Mahkemece, gerekçeli karar başlığında birleşen dosya taraflarının da adına, adresine ve vekil bilgilerine yer verilmesi gerekirken, hükmün karar başlığı kısmında ilgililerin yer almaması ve birleşen dosya hiç yokmuş gibi hüküm kurulması da isabetsizdir.
Bölge adliye mahkemesi gerekçesinde "... birleşen dava yönünden hüküm kurulmaması hatalı ise de birleşen dava yönünden istinaf yoluna başvurulmadığından bu husus istinaf başvuru kabul sebebi yapılmadığı..." belirmiş ise de, ilk derece mahkemesi karar başlığında ve hükmünde birleşen dava yer almadığından birleşen davanın davacı vekilinden birleşen dava ile ilgili istinaf talebinde bulunması beklenilemez.

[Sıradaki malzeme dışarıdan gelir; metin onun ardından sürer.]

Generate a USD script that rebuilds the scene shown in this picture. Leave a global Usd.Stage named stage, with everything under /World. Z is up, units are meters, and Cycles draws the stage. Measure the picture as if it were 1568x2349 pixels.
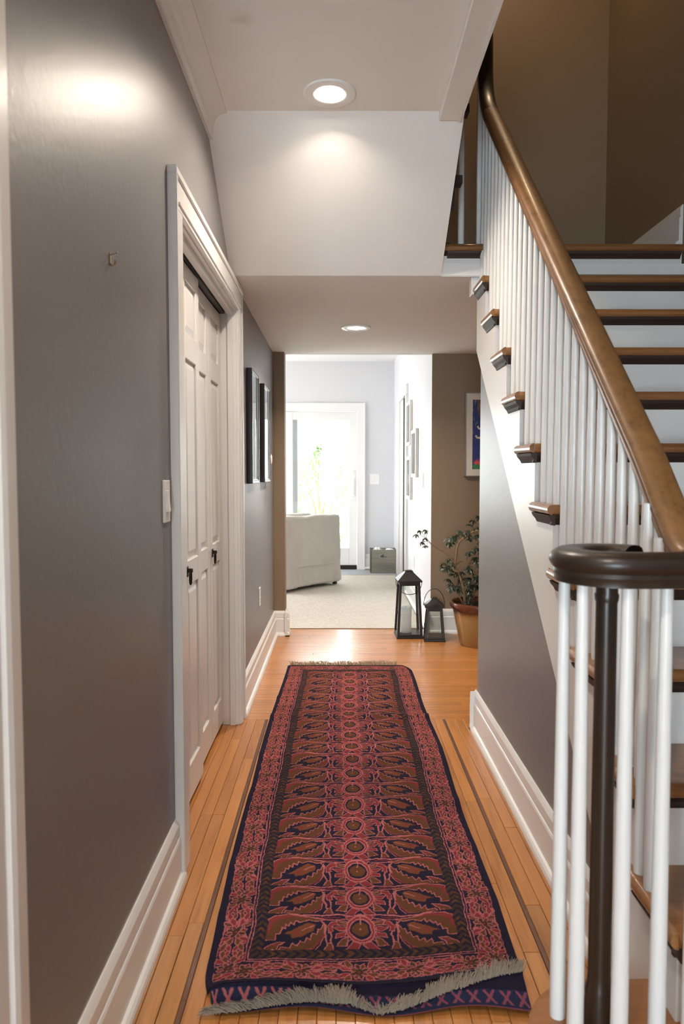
import math, random
import numpy as np
import trimesh
import shapely
from shapely.geometry import Polygon, LineString, Point, box as sbox
from shapely import affinity
from pxr import Usd, UsdGeom, UsdLux, UsdShade, Sdf, Gf, Vt
import usdkit, meshkit

random.seed(7)
RNG = np.random.default_rng(7)
stage = Usd.Stage.CreateInMemory()
UsdGeom.SetStageUpAxis(stage, UsdGeom.Tokens.z)
UsdGeom.SetStageMetersPerUnit(stage, 1.0)
world = UsdGeom.Xform.Define(stage, '/World')
stage.SetDefaultPrim(world.GetPrim())
UsdGeom.Scope.Define(stage, '/World/Looks')

# ------------------------------------------------------------------ camera
F_PX, CAM_H = 1640.0, 1.33
cam = UsdGeom.Camera.Define(stage, '/World/camera')
fw = np.array([6 / F_PX, 1.0, -89.5 / F_PX]); fw /= np.linalg.norm(fw)
rt = np.cross(fw, [0, 0, 1.0]); rt /= np.linalg.norm(rt)
up = np.cross(rt, fw)
M = np.eye(4); M[0, :3], M[1, :3], M[2, :3], M[3, :3] = rt, up, -fw, [0, 0, CAM_H]
cam.AddTransformOp().Set(Gf.Matrix4d(*M.ravel()))
cam.CreateHorizontalApertureAttr(24.0)
cam.CreateVerticalApertureAttr(24.0 * 2349 / 1568)
cam.CreateFocalLengthAttr(24.0 * F_PX / 1568)
cam.CreateFStopAttr(4.5)
cam.CreateFocusDistanceAttr(3.6)
cam.CreateClippingRangeAttr(Gf.Vec2f(0.05, 500.0))
EXPOSURE = 1.96
cam.CreateExposureAttr(EXPOSURE)

# ------------------------------------------------------------------ daylight
SKY, DAY_NEAR, DAY_LIVING, LAMP, LAMP_UP = 0.96, 3.8, 0.27, 240.0, 82.0
DAY_COL = (0.58, 0.84, 1.0)
dome = UsdLux.DomeLight.Define(stage, '/World/sky')
dome.CreateIntensityAttr(SKY)
dome.CreateColorAttr(Gf.Vec3f(0.96, 0.985, 1.0))


def window_light(name, centre, aim, w, h, strength, colour=DAY_COL):
    """soft daylight arriving through a window that stands outside the frame"""
    l = UsdLux.RectLight.Define(stage, '/World/' + name)
    z = -np.array(aim, float); z /= np.linalg.norm(z)
    x = np.cross([0, 0, 1.0], z); x /= np.linalg.norm(x)
    y = np.cross(z, x)
    m = np.eye(4); m[0, :3], m[1, :3], m[2, :3], m[3, :3] = x, y, z, centre
    l.AddTransformOp().Set(Gf.Matrix4d(*m.ravel()))
    l.CreateWidthAttr(w); l.CreateHeightAttr(h)
    l.CreateIntensityAttr(strength); l.CreateColorAttr(Gf.Vec3f(*colour))


window_light('daylight_entry', (-0.70, -3.22, 1.15), (0, 1, 0), 1.3, 1.9, DAY_NEAR)
window_light('daylight_living', (-3.32, 8.2, 1.45), (1, 0, 0), 2.4, 1.7, DAY_LIVING, (0.93, 0.97, 1.0))

# ------------------------------------------------------------------ materials
MATS = {}


def mat(name, nodes, links, surface='p.BSDF'):
    MATS[name] = usdkit.material(stage, '/World/Looks/' + name, nodes, links, surface=surface)
    return MATS[name]


def plain(name, col, rough=0.5, **kw):
    return mat(name, {'p': ('principled_bsdf', dict(base_color=col, roughness=rough, **kw))}, [])


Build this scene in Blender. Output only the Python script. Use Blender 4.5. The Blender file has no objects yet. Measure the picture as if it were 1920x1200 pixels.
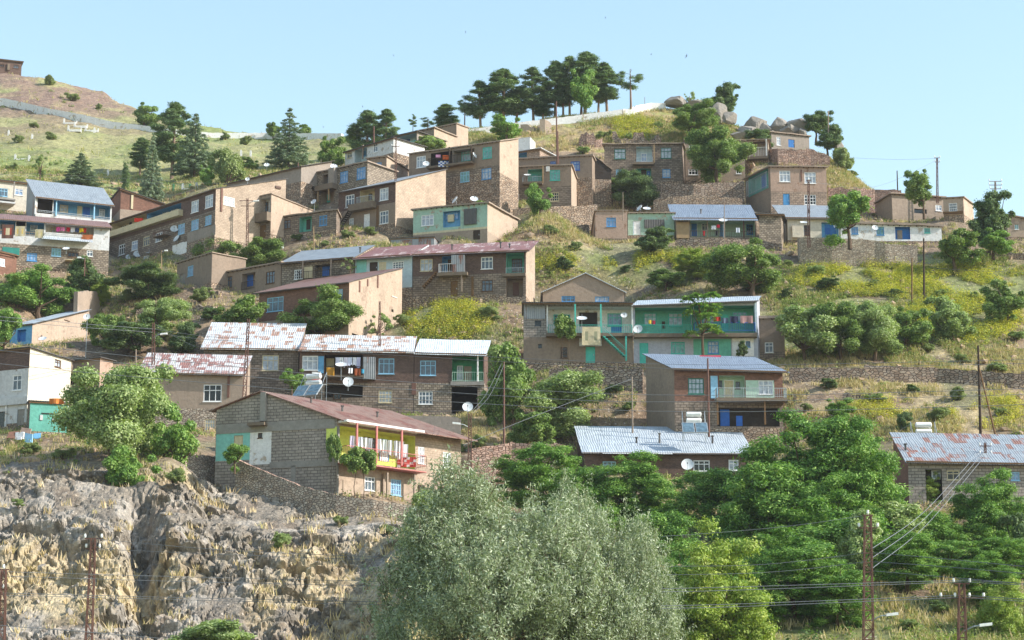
import bpy, math, random
import numpy as np
from mathutils import Vector, noise
R = math.radians
random.seed(7); RS = np.random.RandomState(11)
SC = bpy.context.scene; COL = SC.collection
# ------------------------------------------------------------------ camera model (real camera, pitched up 12 deg)
F = 4000.0; PITCH = R(12.0); SP, CP = math.sin(PITCH), math.cos(PITCH)
def ray(px, py):
    a = (px-960)/F; b = (600-py)/F; y = CP-b*SP
    return a/y, (SP+b*CP)/y
def at(px, py, D):
    u, e = ray(px, py); return Vector((u*D, D, e*D))
def proj(X, Y, Z):
    f = CP*Y+SP*Z; return 960+F*X/f, 600-F*(CP*Z-SP*Y)/f
cam = bpy.data.cameras.new('camera'); cam.lens = 36*F/1920; cam.sensor_width = 36; cam.clip_start = 1; cam.clip_end = 6000
co = bpy.data.objects.new('camera', cam); COL.objects.link(co); co.rotation_euler = (R(90)+PITCH, 0, 0); SC.camera = co
# ------------------------------------------------------------------ light
SUN = Vector((0.84, -0.16, 0.56)).normalized()
w = bpy.data.worlds.new("World"); SC.world = w; w.use_nodes = True
nt = w.node_tree; sky = nt.nodes.new('ShaderNodeTexSky'); sky.sky_type = 'NISHITA'; sky.sun_disc = False
sky.sun_elevation = math.asin(SUN.z); sky.sun_rotation = math.atan2(SUN.x, SUN.y); sky.altitude = 300; sky.air_density = 1.75; sky.dust_density = .8; sky.ozone_density = 2.6
bg = nt.nodes['Background']; nt.links.new(sky.outputs[0], bg.inputs[0]); bg.inputs[1].default_value = 0.15
sl = bpy.data.lights.new('sun', 'SUN'); sl.energy = 4.4; sl.angle = R(0.5); sl.color = (1, .95, .88)
so = bpy.data.objects.new('sun', sl); COL.objects.link(so); so.rotation_euler = (-SUN).to_track_quat('-Z', 'Y').to_euler()
SC.view_settings.view_transform = 'Standard'; SC.view_settings.look = 'None'; SC.view_settings.exposure = 0.8; SC.view_settings.gamma = 1
# ------------------------------------------------------------------ materials
def srgb(h):
    h = h.lstrip('#'); v = [int(h[i:i+2], 16)/255 for i in (0, 2, 4)]
    return tuple((c/12.92 if c < .04045 else ((c+.055)/1.055)**2.4) for c in v)
class N:
    def __init__(s, name):
        s.m = bpy.data.materials.new(name); s.m.use_nodes = True; s.t = s.m.node_tree; s.b = s.t.nodes['Principled BSDF']
        s.b.inputs['Roughness'].default_value = .85; s.b.inputs['Specular IOR Level'].default_value = .25
    def n(s, typ, **k):
        x = s.t.nodes.new(typ)
        for a, v in k.items():
            if isinstance(a, str) and hasattr(x, a): setattr(x, a, v)
        return x
    def l(s, a, b): s.t.links.new(a, b)
    def val(s, node, **k):
        for a, v in k.items(): node.inputs[a.replace('_', ' ')].default_value = v
        return node
    def uv(s, sc=(1, 1, 1), loc=(0, 0, 0), rnd=False):
        t = s.n('ShaderNodeUVMap'); mp = s.n('ShaderNodeMapping'); mp.inputs['Scale'].default_value = sc; mp.inputs['Location'].default_value = loc
        s.l(t.outputs[0], mp.inputs[0]); return mp.outputs[0]
    def obj(s):
        t = s.n('ShaderNodeNewGeometry'); return t.outputs['Position']
    def noise(s, vec, scale, detail=4, rough=.6):
        x = s.n('ShaderNodeTexNoise'); x.inputs['Scale'].default_value = scale; x.inputs['Detail'].default_value = detail; x.inputs['Roughness'].default_value = rough
        s.l(vec, x.inputs['Vector']); return x.outputs['Fac']
    def ramp(s, fac, stops):
        r = s.n('ShaderNodeValToRGB'); e = r.color_ramp.elements
        while len(e) < len(stops): e.new(.5)
        for i, (p, c) in enumerate(stops): e[i].position = p; e[i].color = (*c, 1) if len(c) == 3 else c
        s.l(fac, r.inputs[0]); return r.outputs[0]
    def mix(s, fac, a, b, mode='MIX'):
        x = s.n('ShaderNodeMix', data_type='RGBA', blend_type=mode)
        for sock, v in ((x.inputs[0], fac), (x.inputs[6], a), (x.inputs[7], b)):
            if hasattr(v, 'is_linked'): s.l(v, sock)
            elif isinstance(v, (int, float)): sock.default_value = v
            else: sock.default_value = (*v, 1)
        return x.outputs[2]
    def bump(s, h, strength=.5, dist=.05, prev=None):
        b = s.n('ShaderNodeBump'); b.inputs['Strength'].default_value = strength; b.inputs['Distance'].default_value = dist
        s.l(h, b.inputs['Height']); s.l(b.outputs[0], s.b.inputs['Normal'])
    def col(s, c):
        if hasattr(c, 'is_linked'): s.l(c, s.b.inputs['Base Color'])
        else: s.b.inputs['Base Color'].default_value = (*c, 1)
MC = {}
def sc_(c, k): return tuple(min(1, x*k) for x in c)
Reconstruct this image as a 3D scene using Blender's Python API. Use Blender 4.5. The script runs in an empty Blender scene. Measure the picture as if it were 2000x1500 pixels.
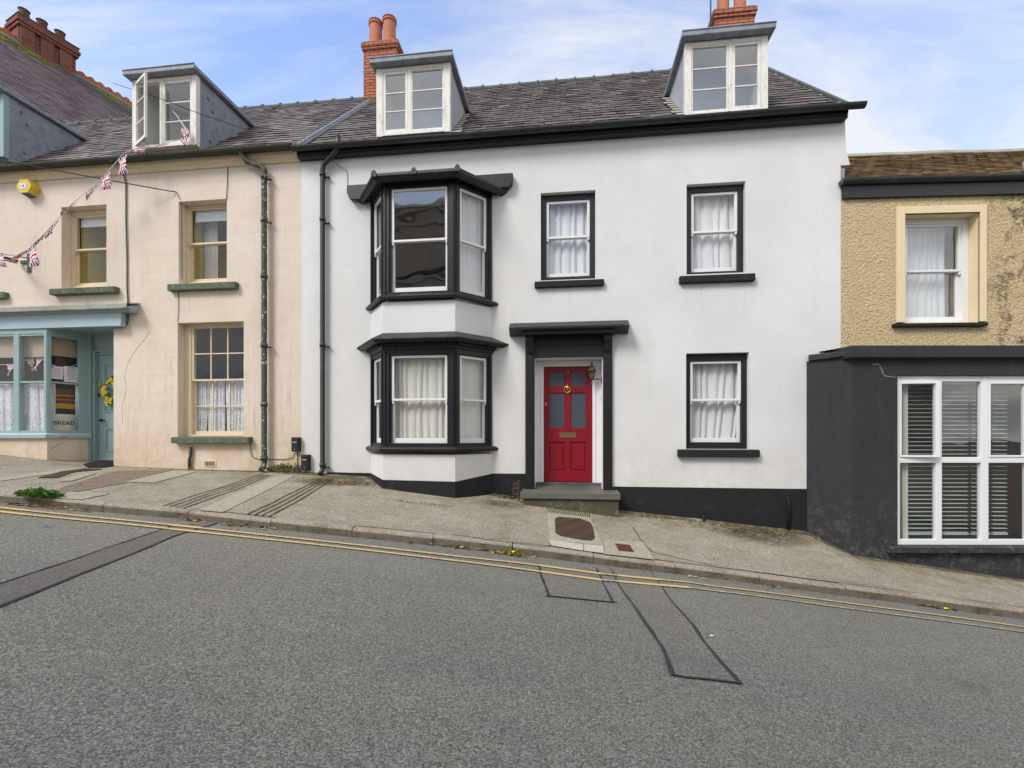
import bpy, bmesh, math, random
from mathutils import Vector, noise
random.seed(7)
SC = bpy.context.scene
R = math.radians
# ---------------------------------------------------------------- camera, sky, sun, exposure
ZC = 1.5                                   # eye height above the datum
FP = 900.0                                 # focal length in photo pixels (photo 2000 wide)
HZ = 850.0                                 # horizon row of the photo
cam = bpy.data.cameras.new('camera'); co = bpy.data.objects.new('camera', cam)
SC.collection.objects.link(co); SC.camera = co
co.location = (0, 0, ZC); co.rotation_euler = (R(90), 0, 0)
cam.sensor_width = 36; cam.lens = 36*FP/2000; cam.shift_y = (HZ-750)/2000
cam.clip_start = .05; cam.clip_end = 2000
SUN_EL, SUN_AZ = 45, 228                   # azimuth clockwise from +Y (sun stands behind the camera, to the left)
sun = bpy.data.lights.new('sun', 'SUN'); so = bpy.data.objects.new('sun', sun); SC.collection.objects.link(so)
sun.energy = 2.7; sun.angle = R(20); sun.color = (1, .96, .9)
sd = Vector((math.sin(R(SUN_AZ))*math.cos(R(SUN_EL)), math.cos(R(SUN_AZ))*math.cos(R(SUN_EL)), math.sin(R(SUN_EL))))
so.rotation_euler = (-sd).to_track_quat('-Z', 'Y').to_euler(); so.location = sd*60
W = bpy.data.worlds.new('World'); SC.world = W; W.use_nodes = True
nt = W.node_tree; N = nt.nodes; L = nt.links; N.clear()
out = N.new('ShaderNodeOutputWorld'); bg = N.new('ShaderNodeBackground'); bg.inputs[1].default_value = .115
sky = N.new('ShaderNodeTexSky'); sky.sky_type = 'NISHITA'; sky.sun_disc = False
sky.sun_elevation = R(SUN_EL); sky.sun_rotation = R(SUN_AZ); sky.air_density = 1.0; sky.dust_density = .6; sky.ozone_density = 1.2
tc = N.new('ShaderNodeTexCoord'); sep = N.new('ShaderNodeSeparateXYZ'); L.new(tc.outputs['Generated'], sep.inputs[0])
def wm(op, a, b=None, clamp=False):
    n = N.new('ShaderNodeMath'); n.operation = op; n.use_clamp = clamp
    for i, x in enumerate((a, b)):
        if x is None: continue
        if isinstance(x, (int, float)): n.inputs[i].default_value = x
        else: L.new(x, n.inputs[i])
    return n.outputs[0]
zz = wm('ADD', wm('MAXIMUM', sep.outputs[2], 0.0), .18)
cmb = N.new('ShaderNodeCombineXYZ'); L.new(wm('DIVIDE', sep.outputs[0], zz), cmb.inputs[0]); L.new(wm('DIVIDE', sep.outputs[1], zz), cmb.inputs[1])
mp = N.new('ShaderNodeMapping'); mp.inputs['Rotation'].default_value = (0, 0, R(24)); mp.inputs['Scale'].default_value = (.55, 1.9, 1); L.new(cmb.outputs[0], mp.inputs[0])
n1 = N.new('ShaderNodeTexNoise'); n1.inputs['Scale'].default_value = 1.5; n1.inputs['Detail'].default_value = 12; n1.inputs['Roughness'].default_value = .6; n1.inputs['Distortion'].default_value = .7
L.new(mp.outputs[0], n1.inputs[0])
n2 = N.new('ShaderNodeTexNoise'); n2.inputs['Scale'].default_value = .7; n2.inputs['Detail'].default_value = 3; L.new(cmb.outputs[0], n2.inputs[0])
cr = N.new('ShaderNodeMapRange'); cr.inputs[1].default_value = .42; cr.inputs[2].default_value = .63; L.new(n1.outputs[0], cr.inputs[0])
cr2 = N.new('ShaderNodeMapRange'); cr2.inputs[1].default_value = .32; cr2.inputs[2].default_value = .56; L.new(n2.outputs[0], cr2.inputs[0])
cf = wm('MULTIPLY', wm('MULTIPLY', cr.outputs[0], cr2.outputs[0]), .9)
# thin veil thickening to the right and towards the horizon
veil = N.new('ShaderNodeMapRange'); veil.inputs[1].default_value = -.6; veil.inputs[2].default_value = .8; veil.inputs[3].default_value = .0; veil.inputs[4].default_value = .30; L.new(sep.outputs[0], veil.inputs[0])
veil2 = N.new('ShaderNodeMapRange'); veil2.inputs[1].default_value = .75; veil2.inputs[2].default_value = .1; veil2.inputs[3].default_value = .08; veil2.inputs[4].default_value = .5; L.new(sep.outputs[2], veil2.inputs[0])
fac = wm('ADD', cf, wm('ADD', veil.outputs[0], veil2.outputs[0]), True)
tint = N.new('ShaderNodeMix'); tint.data_type = 'RGBA'; tint.blend_type = 'MULTIPLY'; tint.inputs[0].default_value = 1; tint.inputs[7].default_value = (1.72, 2.17, 2.85, 1)
L.new(sky.outputs[0], tint.inputs[6])
mx = N.new('ShaderNodeMix'); mx.data_type = 'RGBA'; mx.inputs[7].default_value = (6.9, 7.2, 7.7, 1)
# broken cloud added out of view behind the camera, brightened to light the fronts
bk = N.new('ShaderNodeMapRange'); bk.inputs[1].default_value = .12; bk.inputs[2].default_value = -.45; L.new(sep.outputs[1], bk.inputs[0])
n3 = N.new('ShaderNodeTexNoise'); n3.inputs['Scale'].default_value = 1.3; n3.inputs['Detail'].default_value = 7; L.new(cmb.outputs[0], n3.inputs[0])
cr3 = N.new('ShaderNodeMapRange'); cr3.inputs[1].default_value = .40; cr3.inputs[2].default_value = .58; cr3.inputs[3].default_value = .2; cr3.inputs[4].default_value = 1; L.new(n3.outputs[0], cr3.inputs[0])
cl = N.new('ShaderNodeMix'); cl.data_type = 'RGBA'; cl.inputs[6].default_value = (8.5, 8.4, 8.3, 1); cl.inputs[7].default_value = (15.5, 14.9, 14.0, 1); L.new(n3.outputs[0], cl.inputs[0])
mb_ = N.new('ShaderNodeMix'); mb_.data_type = 'RGBA'; L.new(wm('MULTIPLY', bk.outputs[0], cr3.outputs[0]), mb_.inputs[0]); L.new(mx.outputs[2], mb_.inputs[6]); L.new(cl.outputs[2], mb_.inputs[7])
L.new(fac, mx.inputs[0]); L.new(tint.outputs[2], mx.inputs[6]); L.new(mb_.outputs[2], bg.inputs[0]); L.new(bg.outputs[0], out.inputs[0])
SC.view_settings.view_transform = 'Standard'; SC.view_settings.look = 'None'; SC.view_settings.gamma = 1
SC.view_settings.exposure = 0.12

# ---------------------------------------------------------------- frames: a local plane (u along, v into the building, w up)
TH = R(6.6)
class Frame:
    def __init__(s, o, ang):               # ang: direction of u in world, radians
        s.o = o; s.t = (math.cos(ang), math.sin(ang)); s.n = (-math.sin(ang), math.cos(ang))
    def P(s, u, v, w): return (s.o[0]+s.t[0]*u+s.n[0]*v, s.o[1]+s.t[1]*u+s.n[1]*v, w)
    def hit(s, px, py, v=0):               # where the sight line of a photo pixel meets the plane at depth v
        d = ((px-1000)/FP, 1.0)
        k = (s.o[0]*s.n[0]+s.o[1]*s.n[1]+v)/(d[0]*s.n[0]+d[1]*s.n[1])
        x, y = d[0]*k, k
        return ((x-s.o[0])*s.t[0]+(y-s.o[1])*s.t[1], ZC+(HZ-py)/FP*k)
    def u(s, px, v=0): return s.hit(px, 850, v)[0]
    def w(s, px, py, v=0): return s.hit(px, py, v)[1]
WORLD = Frame((0, 0), 0)
D0 = 7.99
F0 = Frame((D0*math.sin(TH), D0*math.cos(TH)), -TH)      # the long white and cream fronts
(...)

Yukarıda yapılan tespit ve açıklamalar karşısında Bölge Adliye Mahkemesince asıl ve birleşen davalar hakkında HMK. nın 359. maddesine uygun şekilde ayrı ayrı hüküm kurulması gerekirken, mahkemenin 2020/71 E. sayılı birleşen dosyası hakkında hüküm kurulmaması hatalı olup, bozmayı gerektirmiştir.
SONUÇ :
Yukarıda belirtilen sebeplerle, re' sen değerlendirme yapılarak, ... Bölge Adliye Mahkemesi .... Hukuk Dairesi'nin 10.06.2021 tarih ve 2021/22 E. - 2021/1304 K. sayılı kararının, 5311 sayılı Kanun ile değişik İİK'nun 364/2. maddesi göndermesiyle uygulanması gereken 6100 sayılı HMK'nun 373/2. maddeleri uyarınca BOZULMASINA, bozma sebebine istinaden davalı/alacaklının temyiz itirazlarının bu aşamada incelenmesine yer olmadığına, peşin alınan harcın istek halinde iadesine, dosyanın kararı veren Bölge Adliye Mahkemesine gönderilmesine, 08/02/2022 gününde oy birliğiyle karar verildi.